しかし、通常移動では行くことができない場所に置かれた宝箱を召喚術を用いて回収する作業はそこそこ面白く、つい獲り逃した宝箱を探してあちこち歩き回ってしまいます。
召喚術の利用の仕方がうまいというよりは、わざとらしく序盤で取れない場所にある宝箱を見せ付けた後でその回収方法(召喚術)を遅れて入手させるというタイミングのずらし方が巧みで、召喚術を手に入れる度についつい戻って召喚術を試したい衝動に駆られることが何度もありました。
この宝箱回収に召喚術を用いるというアイデアも『サモンナイト』シリーズらしさをうまくアクションゲーム的に引き出せていると思います。
不満あれこれ
プレイしていると引っかかるのは、2Dドットキャラの挙動がぎこちないことです。
もっとモーションの動画枚数を増やしてアニメーションを滑らかにしてくれないと動きがカクカクしていて気持ち悪く感じます。
後、些細な不満は、キャラの向きが変わると武器を持つ手が右手になったり左手になったりと統一感がない点も引っかかってしまい集中できませんでした。

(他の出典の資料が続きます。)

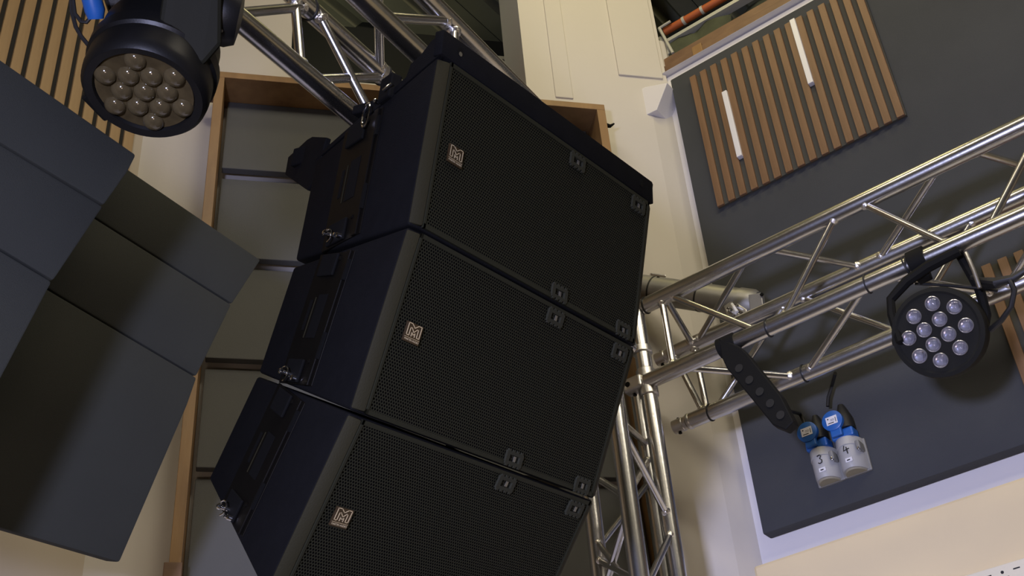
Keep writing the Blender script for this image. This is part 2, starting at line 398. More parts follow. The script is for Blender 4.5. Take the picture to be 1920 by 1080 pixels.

加えて、ラスボスが負け組の嫉妬心の塊というやや上から目線のような設定はどうも作り手の選民意識のようなものが透けて見える様で好きになれません。こんな設定にしたら『サモンナイト』シリーズのイメージが悪化します。
最後に
クリアまで約15時間ほど。
面白味を感じる箇所は序盤で消費し尽くし、後半は作業化していく典型的な手数が足りないゲームで、全体的な満足度は低めです。